I am the youngest of four brothers and grew up on a dairy farm at Yarra Glen. There were six children in our family, but the two girls were spared from farm work.
As the youngest brother, I was assigned the most menial tasks. My older brothers on the other hand took the more responsible jobs that included the daily tasks of getting everything ready for milking. They would sanitise the cups, clean the machines, flush the pipes that transferred the warm milk from the point of milking into the twelve gallon milk cans. In the 1960’s, refrigeration and vats were unknown.
While my older brothers were doing this important work, my job was to go out to the paddock and bring the herd into the yards and then feed calves and clean the manure from the yards.
I soon developed a strong resentment about this division of labour, not just because of the implication that I wasn’t smart enough to do responsible tasks, but because my brothers’ jobs all seemed to be inside, under cover and involved hot water. My jobs were all outside, in the elements, and too often the cold winter weather.
I remember those very cold winter mornings. Wearing gumboots and a cheap plastic raincoat, I wandered through the muddy laneways to the paddock where the cows were. In winter, these early mornings were dark, very dark, and sometimes quite scary for a seven year old boy.
The dairy was located on a rise so it could be seen from almost anywhere on our one hundred acre farm. There was a light that shone over the cow yard. I’m sure it was only a 100 Watt, maybe at the most a 150 Watt light bulb. There were no spotlights and floodlights in those days but it was surprising how much comfort and in fact, light, landed on us some six or eight hundred metres away, in the paddock.
Surprising, because when standing next to the light, it didn’t seem to shine much further than the cattle yards whereas when you were distant from the light, you realised that some of it, however faintly, was reaching you.
As my eyes adapted to the dark, and I was rousing the cows for their slow walk back to the dairy, I could see the pale light from that far off globe showing on the forward-facing parts of the animals. From behind, I could see the glistening of the dew on their backs and the steam rising from their nostrils and their warm bodies.
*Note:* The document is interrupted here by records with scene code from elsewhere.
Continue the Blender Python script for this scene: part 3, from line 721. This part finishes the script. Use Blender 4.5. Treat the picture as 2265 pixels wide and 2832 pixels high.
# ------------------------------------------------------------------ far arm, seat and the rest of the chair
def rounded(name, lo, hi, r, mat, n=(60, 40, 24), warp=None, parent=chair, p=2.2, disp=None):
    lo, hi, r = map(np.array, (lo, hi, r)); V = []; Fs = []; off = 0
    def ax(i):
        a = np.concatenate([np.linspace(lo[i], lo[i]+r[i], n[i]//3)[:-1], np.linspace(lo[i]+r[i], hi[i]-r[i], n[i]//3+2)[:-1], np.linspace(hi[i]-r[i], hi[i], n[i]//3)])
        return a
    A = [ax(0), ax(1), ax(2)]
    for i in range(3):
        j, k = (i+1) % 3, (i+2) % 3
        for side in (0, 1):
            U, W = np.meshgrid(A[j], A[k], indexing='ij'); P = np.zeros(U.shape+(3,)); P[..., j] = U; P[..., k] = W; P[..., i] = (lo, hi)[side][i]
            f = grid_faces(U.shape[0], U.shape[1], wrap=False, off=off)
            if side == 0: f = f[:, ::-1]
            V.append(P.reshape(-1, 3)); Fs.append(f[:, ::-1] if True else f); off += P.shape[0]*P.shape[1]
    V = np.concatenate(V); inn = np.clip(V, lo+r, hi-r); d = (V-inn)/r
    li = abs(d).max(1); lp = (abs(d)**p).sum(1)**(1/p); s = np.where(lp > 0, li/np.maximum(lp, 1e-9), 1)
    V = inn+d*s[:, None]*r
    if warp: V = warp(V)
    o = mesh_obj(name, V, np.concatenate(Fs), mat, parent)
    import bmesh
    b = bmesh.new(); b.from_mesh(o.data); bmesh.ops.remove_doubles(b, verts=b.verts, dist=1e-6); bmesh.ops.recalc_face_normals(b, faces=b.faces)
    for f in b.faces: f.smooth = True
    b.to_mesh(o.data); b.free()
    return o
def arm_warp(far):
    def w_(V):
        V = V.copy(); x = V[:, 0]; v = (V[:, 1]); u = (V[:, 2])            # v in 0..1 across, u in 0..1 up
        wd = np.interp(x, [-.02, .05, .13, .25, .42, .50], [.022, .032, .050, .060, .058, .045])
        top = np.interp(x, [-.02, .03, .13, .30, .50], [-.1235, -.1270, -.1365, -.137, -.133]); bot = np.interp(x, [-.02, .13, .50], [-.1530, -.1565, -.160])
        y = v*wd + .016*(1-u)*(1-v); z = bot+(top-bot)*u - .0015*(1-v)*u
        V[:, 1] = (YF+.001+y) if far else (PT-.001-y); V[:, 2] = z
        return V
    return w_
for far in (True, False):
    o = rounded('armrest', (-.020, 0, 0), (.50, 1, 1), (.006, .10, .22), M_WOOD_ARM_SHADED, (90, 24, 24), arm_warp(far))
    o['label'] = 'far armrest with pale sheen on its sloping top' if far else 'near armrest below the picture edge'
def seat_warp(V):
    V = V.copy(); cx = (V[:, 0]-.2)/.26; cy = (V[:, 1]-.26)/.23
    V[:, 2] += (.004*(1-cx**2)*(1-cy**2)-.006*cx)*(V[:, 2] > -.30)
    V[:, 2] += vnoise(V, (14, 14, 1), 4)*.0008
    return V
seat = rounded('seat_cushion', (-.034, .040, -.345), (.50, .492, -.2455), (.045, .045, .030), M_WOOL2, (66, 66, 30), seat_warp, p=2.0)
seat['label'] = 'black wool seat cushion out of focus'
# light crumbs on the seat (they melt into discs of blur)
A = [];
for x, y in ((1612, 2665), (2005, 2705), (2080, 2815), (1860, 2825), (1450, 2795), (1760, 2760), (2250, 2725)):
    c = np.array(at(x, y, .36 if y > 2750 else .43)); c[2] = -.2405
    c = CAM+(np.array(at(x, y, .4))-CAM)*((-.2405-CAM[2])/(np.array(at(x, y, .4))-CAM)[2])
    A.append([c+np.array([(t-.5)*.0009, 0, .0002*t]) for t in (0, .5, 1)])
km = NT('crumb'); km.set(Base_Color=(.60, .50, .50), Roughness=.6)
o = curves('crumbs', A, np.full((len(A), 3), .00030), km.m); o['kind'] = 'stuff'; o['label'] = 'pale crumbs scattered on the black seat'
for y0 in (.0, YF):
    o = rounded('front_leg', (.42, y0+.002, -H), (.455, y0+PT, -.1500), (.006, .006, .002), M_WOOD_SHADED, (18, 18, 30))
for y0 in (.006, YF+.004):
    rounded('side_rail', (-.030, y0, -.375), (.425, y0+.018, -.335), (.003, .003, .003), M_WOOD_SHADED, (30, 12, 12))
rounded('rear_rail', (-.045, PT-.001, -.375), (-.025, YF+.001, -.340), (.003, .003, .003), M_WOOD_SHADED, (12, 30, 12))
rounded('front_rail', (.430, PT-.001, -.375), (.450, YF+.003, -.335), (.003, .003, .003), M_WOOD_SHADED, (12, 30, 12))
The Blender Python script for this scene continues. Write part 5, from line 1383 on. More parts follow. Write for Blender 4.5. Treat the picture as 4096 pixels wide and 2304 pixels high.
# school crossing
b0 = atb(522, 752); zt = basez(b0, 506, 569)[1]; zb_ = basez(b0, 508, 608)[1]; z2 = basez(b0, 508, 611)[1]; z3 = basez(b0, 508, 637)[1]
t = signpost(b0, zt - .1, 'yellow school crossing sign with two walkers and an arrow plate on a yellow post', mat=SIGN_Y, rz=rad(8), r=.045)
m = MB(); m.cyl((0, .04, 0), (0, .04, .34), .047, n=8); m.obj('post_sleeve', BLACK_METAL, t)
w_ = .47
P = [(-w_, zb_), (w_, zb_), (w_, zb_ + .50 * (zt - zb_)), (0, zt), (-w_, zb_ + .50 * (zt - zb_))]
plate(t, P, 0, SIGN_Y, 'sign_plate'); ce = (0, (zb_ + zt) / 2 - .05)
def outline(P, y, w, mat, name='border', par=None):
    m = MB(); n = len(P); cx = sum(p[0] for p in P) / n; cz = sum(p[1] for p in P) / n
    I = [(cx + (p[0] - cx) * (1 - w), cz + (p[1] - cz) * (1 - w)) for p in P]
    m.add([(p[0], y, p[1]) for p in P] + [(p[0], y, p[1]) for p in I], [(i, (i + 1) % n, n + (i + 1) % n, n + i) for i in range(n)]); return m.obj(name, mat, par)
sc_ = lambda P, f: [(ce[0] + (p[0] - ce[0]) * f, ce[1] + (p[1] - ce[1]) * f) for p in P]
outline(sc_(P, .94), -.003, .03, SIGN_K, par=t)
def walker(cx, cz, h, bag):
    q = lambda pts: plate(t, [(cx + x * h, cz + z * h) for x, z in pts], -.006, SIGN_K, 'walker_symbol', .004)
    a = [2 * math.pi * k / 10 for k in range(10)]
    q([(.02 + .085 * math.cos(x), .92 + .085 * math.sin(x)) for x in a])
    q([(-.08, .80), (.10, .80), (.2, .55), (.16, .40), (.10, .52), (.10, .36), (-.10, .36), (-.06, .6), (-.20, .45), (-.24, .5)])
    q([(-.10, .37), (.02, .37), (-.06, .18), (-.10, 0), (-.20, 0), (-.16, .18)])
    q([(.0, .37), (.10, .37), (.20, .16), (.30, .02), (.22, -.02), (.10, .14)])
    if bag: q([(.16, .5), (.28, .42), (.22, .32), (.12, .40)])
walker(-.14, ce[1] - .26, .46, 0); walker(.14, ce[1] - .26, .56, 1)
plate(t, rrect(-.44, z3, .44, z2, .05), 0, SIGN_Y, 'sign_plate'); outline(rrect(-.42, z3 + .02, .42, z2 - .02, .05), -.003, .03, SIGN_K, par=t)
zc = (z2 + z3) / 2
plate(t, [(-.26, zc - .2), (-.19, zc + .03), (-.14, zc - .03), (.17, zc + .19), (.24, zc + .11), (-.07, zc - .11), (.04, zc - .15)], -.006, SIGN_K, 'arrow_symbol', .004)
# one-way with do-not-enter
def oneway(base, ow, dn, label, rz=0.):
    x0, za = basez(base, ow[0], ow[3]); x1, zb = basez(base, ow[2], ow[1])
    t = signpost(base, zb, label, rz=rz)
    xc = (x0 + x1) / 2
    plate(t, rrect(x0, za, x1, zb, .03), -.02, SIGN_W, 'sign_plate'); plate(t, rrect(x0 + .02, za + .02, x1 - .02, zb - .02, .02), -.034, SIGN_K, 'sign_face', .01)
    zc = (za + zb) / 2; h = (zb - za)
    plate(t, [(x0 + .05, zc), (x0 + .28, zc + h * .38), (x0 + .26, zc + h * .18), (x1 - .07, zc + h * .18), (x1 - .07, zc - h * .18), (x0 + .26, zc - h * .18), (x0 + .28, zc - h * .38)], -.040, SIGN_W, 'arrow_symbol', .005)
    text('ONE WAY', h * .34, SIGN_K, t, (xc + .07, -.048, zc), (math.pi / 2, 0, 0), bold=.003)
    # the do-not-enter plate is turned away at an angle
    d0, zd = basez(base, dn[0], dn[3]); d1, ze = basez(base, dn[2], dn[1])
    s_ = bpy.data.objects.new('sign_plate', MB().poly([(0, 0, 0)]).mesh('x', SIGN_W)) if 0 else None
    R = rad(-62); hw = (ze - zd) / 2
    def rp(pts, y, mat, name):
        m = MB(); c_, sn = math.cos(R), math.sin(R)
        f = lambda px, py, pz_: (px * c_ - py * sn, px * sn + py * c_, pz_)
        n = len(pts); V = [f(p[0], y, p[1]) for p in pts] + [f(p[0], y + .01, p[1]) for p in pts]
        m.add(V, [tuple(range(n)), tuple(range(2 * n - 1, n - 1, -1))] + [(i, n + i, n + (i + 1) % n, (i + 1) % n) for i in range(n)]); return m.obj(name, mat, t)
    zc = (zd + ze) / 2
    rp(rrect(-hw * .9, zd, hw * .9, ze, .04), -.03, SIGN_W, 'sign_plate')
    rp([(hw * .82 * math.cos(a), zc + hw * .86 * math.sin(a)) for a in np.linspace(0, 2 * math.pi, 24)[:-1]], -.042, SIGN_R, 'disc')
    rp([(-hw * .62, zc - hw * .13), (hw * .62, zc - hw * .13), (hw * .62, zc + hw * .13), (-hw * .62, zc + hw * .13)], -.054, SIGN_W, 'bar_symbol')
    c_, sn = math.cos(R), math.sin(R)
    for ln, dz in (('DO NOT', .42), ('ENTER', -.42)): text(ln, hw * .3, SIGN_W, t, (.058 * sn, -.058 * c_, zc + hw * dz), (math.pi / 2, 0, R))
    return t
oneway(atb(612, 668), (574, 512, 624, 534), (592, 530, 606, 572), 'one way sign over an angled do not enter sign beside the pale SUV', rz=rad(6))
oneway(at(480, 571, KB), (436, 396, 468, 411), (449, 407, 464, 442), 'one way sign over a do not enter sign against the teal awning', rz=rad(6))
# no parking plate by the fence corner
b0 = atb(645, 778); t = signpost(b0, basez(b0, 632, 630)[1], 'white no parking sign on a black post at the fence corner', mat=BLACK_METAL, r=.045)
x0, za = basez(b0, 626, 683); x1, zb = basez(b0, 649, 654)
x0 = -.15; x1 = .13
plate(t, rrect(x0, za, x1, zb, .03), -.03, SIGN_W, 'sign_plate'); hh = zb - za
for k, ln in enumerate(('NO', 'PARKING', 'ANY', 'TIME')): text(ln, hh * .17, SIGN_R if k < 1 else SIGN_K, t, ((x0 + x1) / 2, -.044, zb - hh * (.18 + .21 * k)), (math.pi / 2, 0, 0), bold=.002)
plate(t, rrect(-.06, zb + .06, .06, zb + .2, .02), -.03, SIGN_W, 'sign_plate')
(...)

That single light bulb gave far more light and guidance than anybody looking from the shed realised. I’m sure they could easily have turned it off, thinking it was of no significance to me, far off in the muddy laneway but that light gave us direction and a sense of progress as we got ever closer.
Jesus talked about the church being a light on the hill, something visible to the world. Sometimes we think our light is so dim and so powerless, that we are tempted to switch it off, thinking that there is no-one in the immediate vicinity who needs or cares for it. But we should remember that light goes a long way and can be seen from a long distance. Even if it does not make much difference to visibility, it can give direction, it can give hope to people we have never met and don’t know.
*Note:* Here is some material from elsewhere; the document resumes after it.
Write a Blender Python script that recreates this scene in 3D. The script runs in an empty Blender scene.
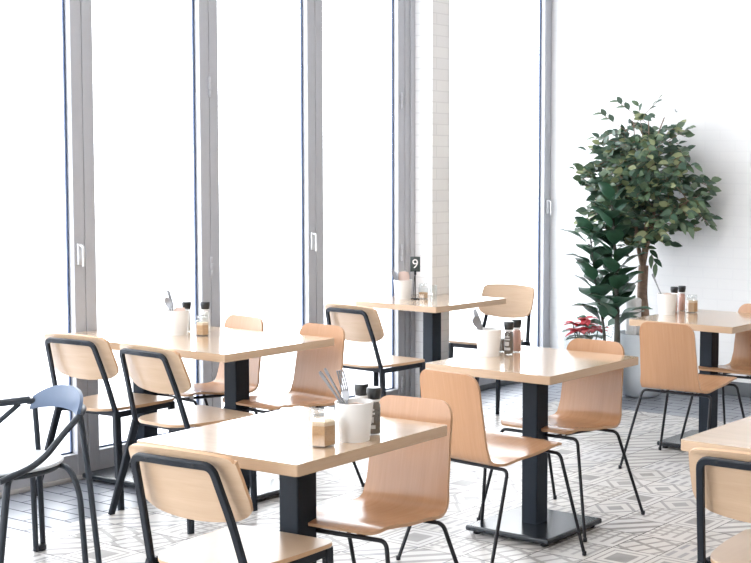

Be visible. Be visibly Christian. Name the source and motivation of your good actions. I know it sounds hard but too often we hide behind simply being ‘good people’, when in fact we are good people motivated by strong gospel stories.
In this dark and broken world, we need to be that light on the hill. To be visibly Christian, to be visibly available, open and welcoming. To light a candle in the darkness, rather than curse the darkness. To believe that our presence in the world – talking, sitting, eating, caring, loving our neighbour – matters. To be a people of faith, to stand for something that can be seen from afar and guide people home.
This is the gospel, and it’s good news.